This editorial from today's New York Times is ostensibly talking about Connecticut, but the subtext to Mainers should be obvious:
With the state’s highways inching ever closer to gridlock in recent years, a major project was undertaken to install a new drainage system and widen Interstate 84, which enters Connecticut from upstate New York and winds through Danbury, Waterbury and Hartford. It made traffic a nightmare, but commuters looked forward to clear roadways when it was done.
Well, not quite. It turns out that the state Department of Transportation, a notoriously hidebound agency, had arranged for contractors to both build and inspect the system. Surprise! When everything was finished, virtually every detail was constructed wrong... The state is suing, the F.B.I. is investigating, and Gov. M. Jodi Rell called for a top-to-bottom study last year of how the D.O.T. conducts business.

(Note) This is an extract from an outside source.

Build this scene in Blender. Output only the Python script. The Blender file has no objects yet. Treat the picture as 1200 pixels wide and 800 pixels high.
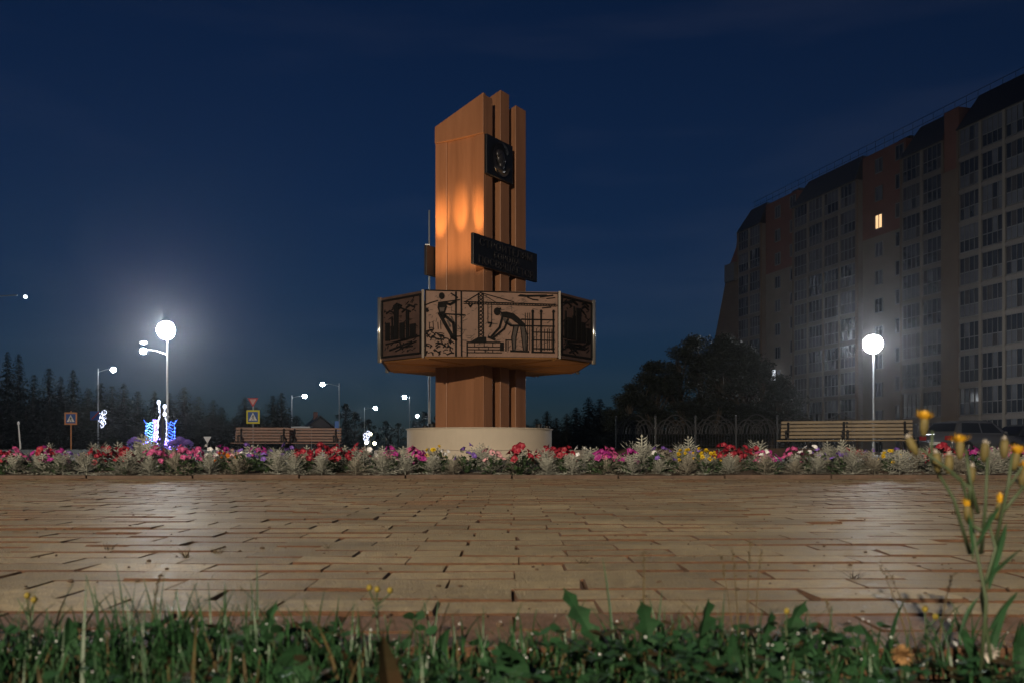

Preliminary results of the study are in, and they are not pretty. The department, decimated by early retirements several years ago, has a management model based on the Soviet Union’s. It takes as long as seven months to hire a low-level clerk. Any attempt to innovate, or even attend a meeting on innovation, requires the permission of so many higher-ups that few employees bother. Information on the agency Web page is years out of date. The department lets itself be pushed around by little towns that fight change and dole out commuter parking permits like country club memberships.
The good news? Ms. Rell is searching for someone to head the agency, and we encourage her to be bold so the transportation apparatchiks learn revolutionary thinking. Maybe Mikhail Gorbachev is available.
A hidebound DOT? I don't know what's more surprising, the fact that the Times considers this news, or the fact that they singled out Connecticut instead of Maine.
Speaking of which, you can read the latest repulsively stale widening proposal from Maine's DOT on the agency's I-295 corridor study website, which, like Connecticut's, contains "information" that is mostly two to three years old. But not without its arch humor: "Your opinion and feedback is [sic] important to us," they tell us. Rim shot!
But seriously, folks. We all have a chance to meet these jokers live and in person this Wednesday, 7 pm, at City Hall. If you'd like to spend $100 million (an amount equivalent to the state's entire budget shortfall this year) on a six-lane, New Jersey-scaled freeway running through the middle of Portland, here's your chance to congratulate MDOT on a job well done.
And if you think that this might not be the greatest idea, here's a rare chance to hold some Augusta bureaucrats accountable.
If you have a strong stomach, you can take a look at MDOT's recommendations for I-295 here. Just try not to think too much about how much time and money our "public servants" in Augusta wasted on this pile.